### AIM
Only the lines from the start of the data to the line containing "SC.cycles.max_bounces = 6;", both included, should be output, exactly and without pictures.

### DATASET EXCERPT
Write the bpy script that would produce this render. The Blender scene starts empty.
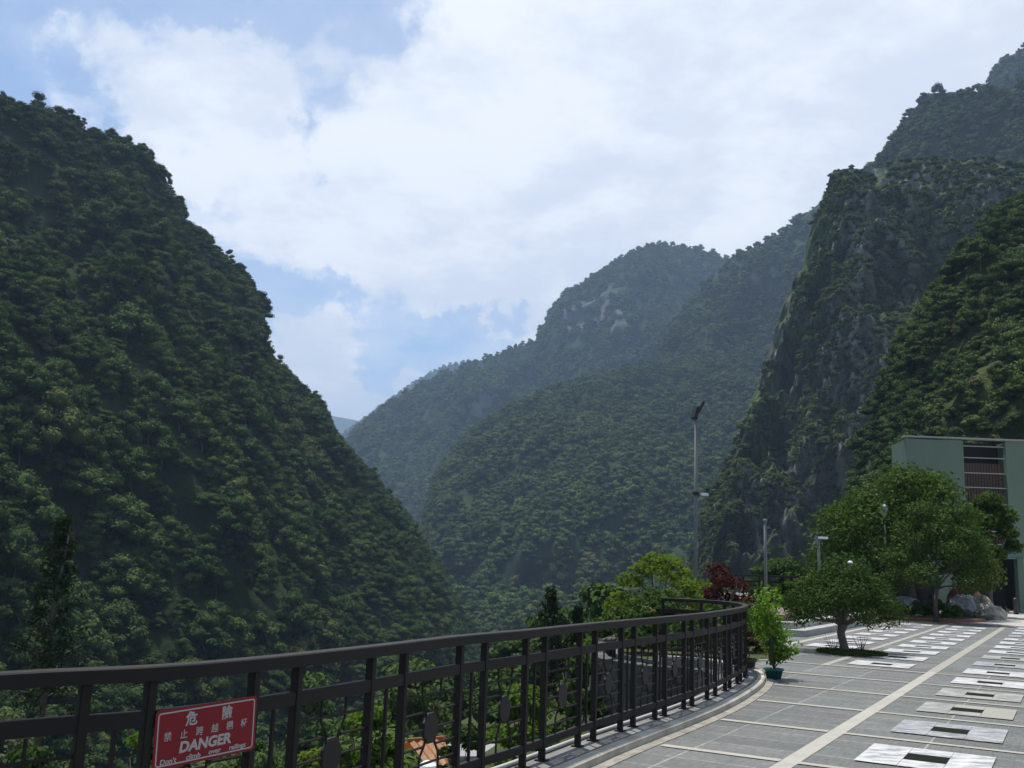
import bpy, bmesh, math, random
import numpy as np
from mathutils import Vector, Matrix, noise as mnoise

# ------------------------------------------------------------------ camera, light, exposure
SC = bpy.context.scene
EYE = 1.64
FPX = 975.0
ROLL = math.radians(2.1)
PITCH = math.atan(179.5 * math.cos(ROLL) / FPX)
cam_d = bpy.data.cameras.new('camera'); cam = bpy.data.objects.new('camera', cam_d)
SC.collection.objects.link(cam); SC.camera = cam
cam_d.sensor_fit = 'HORIZONTAL'; cam_d.sensor_width = 36.0; cam_d.lens = FPX / 1024 * 36
cam_d.clip_start = 0.05; cam_d.clip_end = 30000
right = Vector((1, 0, 0)); up = Vector((0, -math.sin(PITCH), math.cos(PITCH))); fwd = Vector((0, math.cos(PITCH), math.sin(PITCH)))
r2 = right * math.cos(ROLL) + up * math.sin(ROLL)
u2 = -right * math.sin(ROLL) + up * math.cos(ROLL)
M = Matrix(((r2.x, u2.x, -fwd.x, 0), (r2.y, u2.y, -fwd.y, 0), (r2.z, u2.z, -fwd.z, EYE), (0, 0, 0, 1)))
cam.matrix_world = M
R2 = np.array(r2); U2 = np.array(u2); FW = np.array(fwd)

SUN_EL, SUN_AZ = math.radians(74), math.radians(-24)      # azimuth from +Y towards +X
world = bpy.data.worlds.new('World'); SC.world = world; world.use_nodes = True
SKY_STRENGTH = 0.10
sun_d = bpy.data.lights.new('sun', 'SUN'); sun = bpy.data.objects.new('sun', sun_d); SC.collection.objects.link(sun)
sun_d.energy = 5.0; sun_d.angle = math.radians(0.6); sun_d.color = (1.0, 0.955, 0.89)
sdir = Vector((math.sin(SUN_AZ) * math.cos(SUN_EL), math.cos(SUN_AZ) * math.cos(SUN_EL), math.sin(SUN_EL)))
sun.rotation_euler = sdir.to_track_quat('Z', 'Y').to_euler()
SC.view_settings.view_transform = 'Standard'; SC.view_settings.look = 'None'
SC.view_settings.exposure = 0.17; SC.view_settings.gamma = 1.0; SC.view_settings.use_curve_mapping = False
SC.render.engine = 'CYCLES'
SC.cycles.max_bounces = 6; SC.cycles.volume_bounces = 0; SC.cycles.transparent_max_bounces = 8

def rayd(px, py):
    u = (px - 512.0); v = (384.0 - py)
    return (R2 * u + U2 * v + FW * FPX) / FPX
def at(px, py, d):
    r = rayd(px, py); r = r / math.hypot(r[0], r[1]); return np.array([0, 0, EYE]) + r * d
def proj(P):
    Q = P - np.array([0, 0, EYE]); z = Q @ FW
    return 512 + FPX * (Q @ R2) / z, 384 - FPX * (Q @ U2) / z, z

# ------------------------------------------------------------------ world shader: sky + clouds far away
def build_world():
    nt = world.node_tree; N = nt.nodes; L = nt.links; N.clear()
    out = N.new('ShaderNodeOutputWorld'); bg = N.new('ShaderNodeBackground'); bg.inputs[1].default_value = SKY_STRENGTH
    L.new(bg.outputs[0], out.inputs[0])
    sky = N.new('ShaderNodeTexSky'); sky.sky_type = 'NISHITA'; sky.sun_disc = False
    sky.sun_elevation = SUN_EL; sky.sun_rotation = SUN_AZ; sky.altitude = 500; sky.air_density = 1.0; sky.dust_density = 1.2; sky.ozone_density = 1.5
    tc = N.new('ShaderNodeTexCoord'); D = tc.outputs['Generated']
    def math_(op, a, b=None, clamp=False):
        n = N.new('ShaderNodeMath'); n.operation = op; n.use_clamp = clamp
        for i, x in enumerate((a, b)):
            if x is None: continue
            if isinstance(x, (int, float)): n.inputs[i].default_value = x
            else: L.new(x, n.inputs[i])
        return n.outputs[0]
    def ramp01(x, lo, hi):
        n = N.new('ShaderNodeMapRange'); n.interpolation_type = 'SMOOTHERSTEP'; L.new(x, n.inputs[0])
        n.inputs[1].default_value = lo; n.inputs[2].default_value = hi; n.inputs[3].default_value = 0; n.inputs[4].default_value = 1
        return n.outputs[0]
    sep = N.new('ShaderNodeSeparateXYZ'); L.new(D, sep.inputs[0])
    zc = math_('ADD', math_('MAXIMUM', sep.outputs[2], 0.0), 0.22)
    comb = N.new('ShaderNodeCombineXYZ'); L.new(math_('DIVIDE', sep.outputs[0], zc), comb.inputs[0]); L.new(math_('DIVIDE', sep.outputs[1], zc), comb.inputs[1])
    def noise(scale, detail, rough, off, vec=comb.outputs[0], dist=0.0):
        m = N.new('ShaderNodeMapping'); L.new(vec, m.inputs[0]); m.inputs['Location'].default_value = off
        n = N.new('ShaderNodeTexNoise'); n.inputs['Scale'].default_value = scale; n.inputs['Detail'].default_value = detail
        n.inputs['Roughness'].default_value = rough; n.inputs['Distortion'].default_value = dist
        L.new(m.outputs[0], n.inputs['Vector']); return n.outputs[0]
    n1 = noise(1.5, 9, 0.58, (3.1, 1.7, 0.4), dist=0.35)
    n2 = noise(5.0, 8, 0.62, (0.3, 9.1, 2.0), dist=0.2)
    dens = math_('ADD', math_('MULTIPLY', n1, 0.55), math_('MULTIPLY', n2, 0.45))
    cov = math_('MULTIPLY', 1.0, 0.0)
    # broad banks and gaps of the cloud layer: (direction, angular radius, amount)
    banks = [((640, 160), 17, .30), ((850, 30), 18, .28), ((980, 0), 18, .22), ((300, 395), 4.6, .5), ((360, 400), 5, .2), ((400, 190), 7, .22), ((220, 130), 3.6, .20),
             ((170, 90), 3.0, .18), ((300, 60), 2.6, .14), ((240, 205), 4, .2), ((430, 300), 4.5, .15), ((80, 70), 3.0, .22), ((110, 20), 3, .12), ((30, 10), 2.2, .1), ((500, 50), 4, .14), ((340, 230), 4, .14), ((285, 230), 3.5, .14),
             ((400, 318), 3.2, -.52), ((470, 335), 2.4, -.4), ((290, 290), 3.0, -.26), ((210, 240), 2.0, -.15), ((290, 172), 2.0, -.32), ((350, 110), 2.8, -.14), ((30, 60), 4.5, -.10), ((440, 50), 3.0, -.14),
             ((330, 30), 4.0, -.12), ((110, 115), 2.4, -.1), ((310, 270), 2.3, -.2), ((190, 160), 1.6, -.2), ((100, 10), 4, -.05)]
    wn = N.new('ShaderNodeTexNoise'); wn.inputs['Scale'].default_value = 9; wn.inputs['Detail'].default_value = 7; wn.inputs['Roughness'].default_value = .62; L.new(D, wn.inputs['Vector'])
    w1 = N.new('ShaderNodeVectorMath'); w1.operation = 'MULTIPLY_ADD'; L.new(wn.outputs['Color'], w1.inputs[0]); w1.inputs[1].default_value = (.22, .22, .22); w1.inputs[2].default_value = (-.11, -.11, -.11)
    w2 = N.new('ShaderNodeVectorMath'); w2.operation = 'ADD'; L.new(D, w2.inputs[0]); L.new(w1.outputs[0], w2.inputs[1])
    w3 = N.new('ShaderNodeVectorMath'); w3.operation = 'NORMALIZE'; L.new(w2.outputs[0], w3.inputs[0]); DW = w3.outputs[0]
    for (px, py), ang, amt in banks:
        d = rayd(px, py); d = d / np.linalg.norm(d)
        vm = N.new('ShaderNodeVectorMath'); vm.operation = 'DOT_PRODUCT'; L.new(DW, vm.inputs[0]); vm.inputs[1].default_value = tuple(d)
        b = ramp01(vm.outputs['Value'], math.cos(math.radians(ang * 1.5)), math.cos(math.radians(ang * 0.1)))
        cov = math_('ADD', cov, math_('MULTIPLY', b, amt))
    mask = ramp01(math_('ADD', math_('ADD', math_('MULTIPLY', math_('SUBTRACT', dens, 0.5), 1.5), 0.5), cov), 0.42, 0.86)
    veil = math_('MULTIPLY', ramp01(math_('ADD', noise(0.9, 6, 0.6, (7, 3, 1), dist=.6), math_('MULTIPLY', cov, .3)), 0.30, 0.72), 0.50)
    mask = math_('MAXIMUM', mask, veil)
    # cloud brightness: thicker parts slightly grey underneath
    shade = ramp01(noise(2.6, 7, 0.6, (11, 5, 3)), 0.38, 0.62)
    mc = N.new('ShaderNodeMix'); mc.data_type = 'RGBA'; L.new(shade, mc.inputs[0])
    mc.inputs[6].default_value = (7.3, 7.8, 8.7, 1); mc.inputs[7].default_value = (9.4, 9.6, 9.9, 1)
    mx = N.new('ShaderNodeMix'); mx.data_type = 'RGBA'; L.new(math_('MULTIPLY', mask, 0.97), mx.inputs[0])
    sc = N.new('ShaderNodeVectorMath'); sc.operation = 'MULTIPLY'; L.new(sky.outputs[0], sc.inputs[0]); sc.inputs[1].default_value = (1.10, 1.27, 1.38)
    L.new(sc.outputs[0], mx.inputs[6]); L.new(mc.outputs[2], mx.inputs[7]); sd = N.new('ShaderNodeVectorMath'); sd.operation = 'DOT_PRODUCT'; L.new(D, sd.inputs[0]); sd.inputs[1].default_value = tuple(sdir)
    fade = math_('ADD', math_('MULTIPLY', ramp01(sd.outputs['Value'], -.45, .55), .58), .42)
    fv = N.new('ShaderNodeVectorMath'); fv.operation = 'SCALE'; L.new(mx.outputs[2], fv.inputs[0]); L.new(fade, fv.inputs['Scale'])
    L.new(fv.outputs[0], bg.inputs[0])
build_world()

# ------------------------------------------------------------------ helpers
rng = np.random.default_rng(7)
COL = SC.collection
def link(name, me, mat=None, parent=None):
    o = bpy.data.objects.new(name, me); COL.objects.link(o)
    if mat is not None:
        for m in (mat if isinstance(mat, (list, tuple)) else [mat]): me.materials.append(m)
    if parent is not None: o.parent = parent
    return o
def tag(o, label=None, cat=None, group=None, kind=None):
    if label: o['label'] = label
    if cat: o['category'] = cat
    if group: o['group'] = group
    if kind: o['kind'] = kind
    return o
def empty(name, loc, label, cat, group=None, rz=0.0):
    o = bpy.data.objects.new(name, None); COL.objects.link(o); o.location = tuple(float(c) for c in loc); o.rotation_euler = (0, 0, rz)
    o.empty_display_size = .2
    return tag(o, label, cat, group)
def mesh_np(name, V, F, smooth=False, midx=None):
    me = bpy.data.meshes.new(name); V = np.asarray(V, dtype=np.float32); F = np.asarray(F, dtype=np.int32)
    n, k = F.shape
    me.vertices.add(len(V)); me.vertices.foreach_set('co', V.ravel())
    me.loops.add(n * k); me.loops.foreach_set('vertex_index', F.ravel())
    me.polygons.add(n); me.polygons.foreach_set('loop_start', np.arange(0, n * k, k, dtype=np.int32)); me.polygons.foreach_set('loop_total', np.full(n, k, dtype=np.int32))
    if smooth: me.polygons.foreach_set('use_smooth', np.ones(n, dtype=bool))
    if midx is not None: me.polygons.foreach_set('material_index', np.asarray(midx, dtype=np.int32))
    me.update(); me.validate(); return me
def mesh_bm(name, bm, smooth=False):
    me = bpy.data.meshes.new(name); bmesh.ops.recalc_face_normals(bm, faces=bm.faces)
    bm.to_mesh(me); bm.free()
    if smooth:
        for p in me.polygons: p.use_smooth = True
    return me
def box(bm, c, s, rz=0.0, bevel=0.0, ry=0.0, rx=0.0):
    M_ = Matrix.Translation(c) @ Matrix.Rotation(rz, 4, 'Z') @ Matrix.Rotation(ry, 4, 'Y') @ Matrix.Rotation(rx, 4, 'X') @ Matrix.Diagonal((s[0], s[1], s[2], 1))
    g = bmesh.ops.create_cube(bm, size=1.0, matrix=M_)
    if bevel > 0:
        es = list({e for v in g['verts'] for e in v.link_edges}); bmesh.ops.bevel(bm, geom=es, offset=bevel, segments=2, affect='EDGES')
def tube(bm, pts, radii, seg=8, cap=True):
    pts = [Vector(p) for p in pts]; rings = []
    if isinstance(radii, (int, float)): radii = [radii] * len(pts)
    for i, p in enumerate(pts):
        t = (pts[min(i + 1, len(pts) - 1)] - pts[max(i - 1, 0)]).normalized()
        a = t.orthogonal().normalized() if i == 0 else (pa - t * pa.dot(t)).normalized()
        pa = a; b = t.cross(a)
        rings.append([bm.verts.new(p + (a * math.cos(k * 2 * math.pi / seg) + b * math.sin(k * 2 * math.pi / seg)) * radii[i]) for k in range(seg)])
    for i in range(len(rings) - 1):
        for k in range(seg):
            bm.faces.new((rings[i][k], rings[i][(k + 1) % seg], rings[i + 1][(k + 1) % seg], rings[i + 1][k]))
    if cap: bm.faces.new(rings[0][::-1]); bm.faces.new(rings[-1])
def lathe(bm, prof, c=(0, 0, 0), seg=20):
    rings = [[bm.verts.new((c[0] + r * math.cos(k * 2 * math.pi / seg), c[1] + r * math.sin(k * 2 * math.pi / seg), c[2] + z)) for k in range(seg)] for r, z in prof]
    for i in range(len(rings) - 1):
        for k in range(seg): bm.faces.new((rings[i][k], rings[i][(k + 1) % seg], rings[i + 1][(k + 1) % seg], rings[i + 1][k]))
    bm.faces.new(rings[0][::-1]); bm.faces.new(rings[-1])
def sweep(pts, wl, wr, z0, z1, bev=0.0, close=True):
    """box section along an xy polyline; wl/wr = offsets to the left/right of travel"""
    P = np.asarray(pts, float); T = np.gradient(P, axis=0); T /= np.linalg.norm(T, axis=1)[:, None]; Nn = np.stack([T[:, 1], -T[:, 0]], 1)
    b = bev
    sec = [(-wl, z0), (wr, z0), (wr, z1 - b), (wr - b, z1), (-wl + b, z1), (-wl, z1 - b)] if b > 0 else [(-wl, z0), (wr, z0), (wr, z1), (-wl, z1)]
    bm = bmesh.new(); rings = []
    for p, n in zip(P, Nn): rings.append([bm.verts.new((p[0] + n[0] * s, p[1] + n[1] * s, z)) for s, z in sec])
    k = len(sec)
    for i in range(len(rings) - 1):
        for j in range(k): bm.faces.new((rings[i][j], rings[i][(j + 1) % k], rings[i + 1][(j + 1) % k], rings[i + 1][j]))
    bm.faces.new(rings[0][::-1]); bm.faces.new(rings[-1])
    return bm
def catmull(P, n=12):
    P = [np.array(p, float) for p in P]; P = [2 * P[0] - P[1]] + P + [2 * P[-1] - P[-2]]; out = []
    for i in range(1, len(P) - 2):
        for t in np.linspace(0, 1, n, endpoint=False):
            a, b, c, d = P[i - 1:i + 3]; out.append(.5 * ((2 * b) + (-a + c) * t + (2 * a - 5 * b + 4 * c - d) * t * t + (-a + 3 * b - 3 * c + d) * t ** 3))
    out.append(P[-2]); return np.array(out)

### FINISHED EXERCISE
Write the bpy script that would produce this render. The Blender scene starts empty.
import bpy, bmesh, math, random
import numpy as np
from mathutils import Vector, Matrix, noise as mnoise

# ------------------------------------------------------------------ camera, light, exposure
SC = bpy.context.scene
EYE = 1.64
FPX = 975.0
ROLL = math.radians(2.1)
PITCH = math.atan(179.5 * math.cos(ROLL) / FPX)
cam_d = bpy.data.cameras.new('camera'); cam = bpy.data.objects.new('camera', cam_d)
SC.collection.objects.link(cam); SC.camera = cam
cam_d.sensor_fit = 'HORIZONTAL'; cam_d.sensor_width = 36.0; cam_d.lens = FPX / 1024 * 36
cam_d.clip_start = 0.05; cam_d.clip_end = 30000
right = Vector((1, 0, 0)); up = Vector((0, -math.sin(PITCH), math.cos(PITCH))); fwd = Vector((0, math.cos(PITCH), math.sin(PITCH)))
r2 = right * math.cos(ROLL) + up * math.sin(ROLL)
u2 = -right * math.sin(ROLL) + up * math.cos(ROLL)
M = Matrix(((r2.x, u2.x, -fwd.x, 0), (r2.y, u2.y, -fwd.y, 0), (r2.z, u2.z, -fwd.z, EYE), (0, 0, 0, 1)))
cam.matrix_world = M
R2 = np.array(r2); U2 = np.array(u2); FW = np.array(fwd)

SUN_EL, SUN_AZ = math.radians(74), math.radians(-24)      # azimuth from +Y towards +X
world = bpy.data.worlds.new('World'); SC.world = world; world.use_nodes = True
SKY_STRENGTH = 0.10
sun_d = bpy.data.lights.new('sun', 'SUN'); sun = bpy.data.objects.new('sun', sun_d); SC.collection.objects.link(sun)
sun_d.energy = 5.0; sun_d.angle = math.radians(0.6); sun_d.color = (1.0, 0.955, 0.89)
sdir = Vector((math.sin(SUN_AZ) * math.cos(SUN_EL), math.cos(SUN_AZ) * math.cos(SUN_EL), math.sin(SUN_EL)))
sun.rotation_euler = sdir.to_track_quat('Z', 'Y').to_euler()
SC.view_settings.view_transform = 'Standard'; SC.view_settings.look = 'None'
SC.view_settings.exposure = 0.17; SC.view_settings.gamma = 1.0; SC.view_settings.use_curve_mapping = False
SC.render.engine = 'CYCLES'
SC.cycles.max_bounces = 6; SC.cycles.volume_bounces = 0; SC.cycles.transparent_max_bounces = 8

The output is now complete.